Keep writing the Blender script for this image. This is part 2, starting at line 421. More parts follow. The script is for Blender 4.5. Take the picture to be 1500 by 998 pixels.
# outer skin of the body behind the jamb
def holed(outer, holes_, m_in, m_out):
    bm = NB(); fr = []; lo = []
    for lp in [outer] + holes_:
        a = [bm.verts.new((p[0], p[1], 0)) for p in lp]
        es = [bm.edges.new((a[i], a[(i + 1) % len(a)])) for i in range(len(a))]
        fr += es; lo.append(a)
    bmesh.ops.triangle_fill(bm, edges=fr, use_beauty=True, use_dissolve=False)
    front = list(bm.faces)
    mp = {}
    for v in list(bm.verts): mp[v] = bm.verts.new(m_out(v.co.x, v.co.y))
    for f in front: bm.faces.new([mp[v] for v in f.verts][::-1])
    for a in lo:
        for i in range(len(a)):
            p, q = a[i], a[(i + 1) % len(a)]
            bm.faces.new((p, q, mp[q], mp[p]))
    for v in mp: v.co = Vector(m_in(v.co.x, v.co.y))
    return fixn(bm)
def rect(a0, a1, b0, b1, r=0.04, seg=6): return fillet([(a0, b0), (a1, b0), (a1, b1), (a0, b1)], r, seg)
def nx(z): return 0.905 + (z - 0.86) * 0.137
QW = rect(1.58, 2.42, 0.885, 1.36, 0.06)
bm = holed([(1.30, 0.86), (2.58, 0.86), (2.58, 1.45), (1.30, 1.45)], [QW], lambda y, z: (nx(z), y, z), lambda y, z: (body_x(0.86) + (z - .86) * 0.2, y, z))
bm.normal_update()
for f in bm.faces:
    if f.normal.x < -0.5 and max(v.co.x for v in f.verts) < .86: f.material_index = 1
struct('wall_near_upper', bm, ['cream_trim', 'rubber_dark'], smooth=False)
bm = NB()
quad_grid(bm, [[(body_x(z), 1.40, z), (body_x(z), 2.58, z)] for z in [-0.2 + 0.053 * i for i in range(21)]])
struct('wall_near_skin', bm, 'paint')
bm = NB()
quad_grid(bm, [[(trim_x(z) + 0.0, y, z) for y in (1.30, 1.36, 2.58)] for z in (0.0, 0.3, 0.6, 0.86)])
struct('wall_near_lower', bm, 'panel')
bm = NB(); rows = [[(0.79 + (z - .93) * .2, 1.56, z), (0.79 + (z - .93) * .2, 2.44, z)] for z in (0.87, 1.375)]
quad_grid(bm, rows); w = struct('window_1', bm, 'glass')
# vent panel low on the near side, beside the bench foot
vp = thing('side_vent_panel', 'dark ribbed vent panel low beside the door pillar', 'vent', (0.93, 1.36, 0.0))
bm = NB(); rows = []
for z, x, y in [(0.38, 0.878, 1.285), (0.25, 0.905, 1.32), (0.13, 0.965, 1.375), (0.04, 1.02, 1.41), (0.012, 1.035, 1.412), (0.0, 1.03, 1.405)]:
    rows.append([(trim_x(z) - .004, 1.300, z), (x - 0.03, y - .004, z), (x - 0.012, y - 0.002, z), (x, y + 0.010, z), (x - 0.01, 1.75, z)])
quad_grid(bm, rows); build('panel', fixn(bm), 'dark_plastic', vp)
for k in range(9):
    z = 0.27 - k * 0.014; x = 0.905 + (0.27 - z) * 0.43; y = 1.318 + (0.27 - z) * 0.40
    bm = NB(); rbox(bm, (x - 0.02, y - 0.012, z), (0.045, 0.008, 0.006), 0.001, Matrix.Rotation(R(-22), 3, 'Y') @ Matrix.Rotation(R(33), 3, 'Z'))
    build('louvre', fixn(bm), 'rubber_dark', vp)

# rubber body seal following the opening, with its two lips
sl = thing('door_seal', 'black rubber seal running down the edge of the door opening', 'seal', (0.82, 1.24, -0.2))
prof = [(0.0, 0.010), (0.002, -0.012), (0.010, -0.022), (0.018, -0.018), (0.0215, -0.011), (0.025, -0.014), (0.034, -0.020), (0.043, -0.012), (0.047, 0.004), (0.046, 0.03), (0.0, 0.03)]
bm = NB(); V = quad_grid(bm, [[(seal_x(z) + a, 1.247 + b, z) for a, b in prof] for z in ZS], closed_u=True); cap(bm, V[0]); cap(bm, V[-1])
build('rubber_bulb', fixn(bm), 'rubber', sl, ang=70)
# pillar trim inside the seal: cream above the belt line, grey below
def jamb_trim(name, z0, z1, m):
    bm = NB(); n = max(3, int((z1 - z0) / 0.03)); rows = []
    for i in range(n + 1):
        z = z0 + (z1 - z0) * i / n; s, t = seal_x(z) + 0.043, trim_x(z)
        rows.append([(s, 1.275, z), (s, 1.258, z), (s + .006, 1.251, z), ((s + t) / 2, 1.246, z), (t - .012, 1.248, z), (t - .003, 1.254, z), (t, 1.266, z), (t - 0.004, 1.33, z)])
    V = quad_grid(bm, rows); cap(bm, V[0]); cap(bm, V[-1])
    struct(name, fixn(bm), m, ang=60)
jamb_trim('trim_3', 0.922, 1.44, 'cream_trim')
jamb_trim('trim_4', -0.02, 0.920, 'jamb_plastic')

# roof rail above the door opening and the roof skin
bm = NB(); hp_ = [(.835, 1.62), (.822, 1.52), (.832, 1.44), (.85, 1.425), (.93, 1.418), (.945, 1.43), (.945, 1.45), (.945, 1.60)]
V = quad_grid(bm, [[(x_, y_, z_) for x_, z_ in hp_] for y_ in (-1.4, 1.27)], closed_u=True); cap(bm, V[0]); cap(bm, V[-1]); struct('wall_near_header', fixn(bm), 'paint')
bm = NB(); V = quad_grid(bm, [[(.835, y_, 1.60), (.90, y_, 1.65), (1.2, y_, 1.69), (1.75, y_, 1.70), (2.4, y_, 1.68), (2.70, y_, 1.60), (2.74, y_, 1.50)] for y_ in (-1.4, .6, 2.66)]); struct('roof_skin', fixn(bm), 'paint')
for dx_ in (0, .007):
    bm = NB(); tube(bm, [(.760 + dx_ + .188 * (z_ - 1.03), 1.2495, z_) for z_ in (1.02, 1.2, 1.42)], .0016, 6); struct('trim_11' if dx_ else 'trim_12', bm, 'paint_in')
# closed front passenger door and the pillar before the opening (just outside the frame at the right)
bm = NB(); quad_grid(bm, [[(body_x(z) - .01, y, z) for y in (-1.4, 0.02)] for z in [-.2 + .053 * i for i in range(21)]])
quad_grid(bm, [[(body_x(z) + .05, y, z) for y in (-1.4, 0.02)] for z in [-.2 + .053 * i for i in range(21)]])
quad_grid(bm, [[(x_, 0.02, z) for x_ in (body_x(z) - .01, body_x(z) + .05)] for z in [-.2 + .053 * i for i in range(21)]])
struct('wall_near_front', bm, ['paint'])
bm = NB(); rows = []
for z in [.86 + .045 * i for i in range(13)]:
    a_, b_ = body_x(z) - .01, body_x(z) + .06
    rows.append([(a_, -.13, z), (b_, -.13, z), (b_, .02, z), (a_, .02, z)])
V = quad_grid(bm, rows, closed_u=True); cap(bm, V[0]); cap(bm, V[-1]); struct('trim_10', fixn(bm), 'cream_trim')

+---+

AIM OF THE TASK
Extract the data in full. Keep it word for word.

WRITTEN RESPONSE
Keep writing the Blender script for this image. This is part 2, starting at line 421. More parts follow. The script is for Blender 4.5. Take the picture to be 1500 by 998 pixels.
# outer skin of the body behind the jamb
def holed(outer, holes_, m_in, m_out):
    bm = NB(); fr = []; lo = []
    for lp in [outer] + holes_:
        a = [bm.verts.new((p[0], p[1], 0)) for p in lp]
        es = [bm.edges.new((a[i], a[(i + 1) % len(a)])) for i in range(len(a))]
        fr += es; lo.append(a)
    bmesh.ops.triangle_fill(bm, edges=fr, use_beauty=True, use_dissolve=False)
    front = list(bm.faces)
    mp = {}
    for v in list(bm.verts): mp[v] = bm.verts.new(m_out(v.co.x, v.co.y))
    for f in front: bm.faces.new([mp[v] for v in f.verts][::-1])
    for a in lo:
        for i in range(len(a)):
            p, q = a[i], a[(i + 1) % len(a)]
            bm.faces.new((p, q, mp[q], mp[p]))
    for v in mp: v.co = Vector(m_in(v.co.x, v.co.y))
    return fixn(bm)
def rect(a0, a1, b0, b1, r=0.04, seg=6): return fillet([(a0, b0), (a1, b0), (a1, b1), (a0, b1)], r, seg)
def nx(z): return 0.905 + (z - 0.86) * 0.137
QW = rect(1.58, 2.42, 0.885, 1.36, 0.06)
bm = holed([(1.30, 0.86), (2.58, 0.86), (2.58, 1.45), (1.30, 1.45)], [QW], lambda y, z: (nx(z), y, z), lambda y, z: (body_x(0.86) + (z - .86) * 0.2, y, z))
bm.normal_update()
for f in bm.faces:
    if f.normal.x < -0.5 and max(v.co.x for v in f.verts) < .86: f.material_index = 1
struct('wall_near_upper', bm, ['cream_trim', 'rubber_dark'], smooth=False)
bm = NB()
quad_grid(bm, [[(body_x(z), 1.40, z), (body_x(z), 2.58, z)] for z in [-0.2 + 0.053 * i for i in range(21)]])
struct('wall_near_skin', bm, 'paint')
bm = NB()
quad_grid(bm, [[(trim_x(z) + 0.0, y, z) for y in (1.30, 1.36, 2.58)] for z in (0.0, 0.3, 0.6, 0.86)])
struct('wall_near_lower', bm, 'panel')
bm = NB(); rows = [[(0.79 + (z - .93) * .2, 1.56, z), (0.79 + (z - .93) * .2, 2.44, z)] for z in (0.87, 1.375)]
quad_grid(bm, rows); w = struct('window_1', bm, 'glass')
# vent panel low on the near side, beside the bench foot
vp = thing('side_vent_panel', 'dark ribbed vent panel low beside the door pillar', 'vent', (0.93, 1.36, 0.0))
bm = NB(); rows = []
for z, x, y in [(0.38, 0.878, 1.285), (0.25, 0.905, 1.32), (0.13, 0.965, 1.375), (0.04, 1.02, 1.41), (0.012, 1.035, 1.412), (0.0, 1.03, 1.405)]:
    rows.append([(trim_x(z) - .004, 1.300, z), (x - 0.03, y - .004, z), (x - 0.012, y - 0.002, z), (x, y + 0.010, z), (x - 0.01, 1.75, z)])
quad_grid(bm, rows); build('panel', fixn(bm), 'dark_plastic', vp)
for k in range(9):
    z = 0.27 - k * 0.014; x = 0.905 + (0.27 - z) * 0.43; y = 1.318 + (0.27 - z) * 0.40
    bm = NB(); rbox(bm, (x - 0.02, y - 0.012, z), (0.045, 0.008, 0.006), 0.001, Matrix.Rotation(R(-22), 3, 'Y') @ Matrix.Rotation(R(33), 3, 'Z'))
    build('louvre', fixn(bm), 'rubber_dark', vp)

# rubber body seal following the opening, with its two lips
sl = thing('door_seal', 'black rubber seal running down the edge of the door opening', 'seal', (0.82, 1.24, -0.2))
prof = [(0.0, 0.010), (0.002, -0.012), (0.010, -0.022), (0.018, -0.018), (0.0215, -0.011), (0.025, -0.014), (0.034, -0.020), (0.043, -0.012), (0.047, 0.004), (0.046, 0.03), (0.0, 0.03)]
bm = NB(); V = quad_grid(bm, [[(seal_x(z) + a, 1.247 + b, z) for a, b in prof] for z in ZS], closed_u=True); cap(bm, V[0]); cap(bm, V[-1])
build('rubber_bulb', fixn(bm), 'rubber', sl, ang=70)
# pillar trim inside the seal: cream above the belt line, grey below
def jamb_trim(name, z0, z1, m):
    bm = NB(); n = max(3, int((z1 - z0) / 0.03)); rows = []
    for i in range(n + 1):
        z = z0 + (z1 - z0) * i / n; s, t = seal_x(z) + 0.043, trim_x(z)
        rows.append([(s, 1.275, z), (s, 1.258, z), (s + .006, 1.251, z), ((s + t) / 2, 1.246, z), (t - .012, 1.248, z), (t - .003, 1.254, z), (t, 1.266, z), (t - 0.004, 1.33, z)])
    V = quad_grid(bm, rows); cap(bm, V[0]); cap(bm, V[-1])
    struct(name, fixn(bm), m, ang=60)
jamb_trim('trim_3', 0.922, 1.44, 'cream_trim')
jamb_trim('trim_4', -0.02, 0.920, 'jamb_plastic')

# roof rail above the door opening and the roof skin
bm = NB(); hp_ = [(.835, 1.62), (.822, 1.52), (.832, 1.44), (.85, 1.425), (.93, 1.418), (.945, 1.43), (.945, 1.45), (.945, 1.60)]
V = quad_grid(bm, [[(x_, y_, z_) for x_, z_ in hp_] for y_ in (-1.4, 1.27)], closed_u=True); cap(bm, V[0]); cap(bm, V[-1]); struct('wall_near_header', fixn(bm), 'paint')
bm = NB(); V = quad_grid(bm, [[(.835, y_, 1.60), (.90, y_, 1.65), (1.2, y_, 1.69), (1.75, y_, 1.70), (2.4, y_, 1.68), (2.70, y_, 1.60), (2.74, y_, 1.50)] for y_ in (-1.4, .6, 2.66)]); struct('roof_skin', fixn(bm), 'paint')
for dx_ in (0, .007):
    bm = NB(); tube(bm, [(.760 + dx_ + .188 * (z_ - 1.03), 1.2495, z_) for z_ in (1.02, 1.2, 1.42)], .0016, 6); struct('trim_11' if dx_ else 'trim_12', bm, 'paint_in')
# closed front passenger door and the pillar before the opening (just outside the frame at the right)
bm = NB(); quad_grid(bm, [[(body_x(z) - .01, y, z) for y in (-1.4, 0.02)] for z in [-.2 + .053 * i for i in range(21)]])
quad_grid(bm, [[(body_x(z) + .05, y, z) for y in (-1.4, 0.02)] for z in [-.2 + .053 * i for i in range(21)]])
quad_grid(bm, [[(x_, 0.02, z) for x_ in (body_x(z) - .01, body_x(z) + .05)] for z in [-.2 + .053 * i for i in range(21)]])
struct('wall_near_front', bm, ['paint'])
bm = NB(); rows = []
for z in [.86 + .045 * i for i in range(13)]:
    a_, b_ = body_x(z) - .01, body_x(z) + .06
    rows.append([(a_, -.13, z), (b_, -.13, z), (b_, .02, z), (a_, .02, z)])
V = quad_grid(bm, rows, closed_u=True); cap(bm, V[0]); cap(bm, V[-1]); struct('trim_10', fixn(bm), 'cream_trim')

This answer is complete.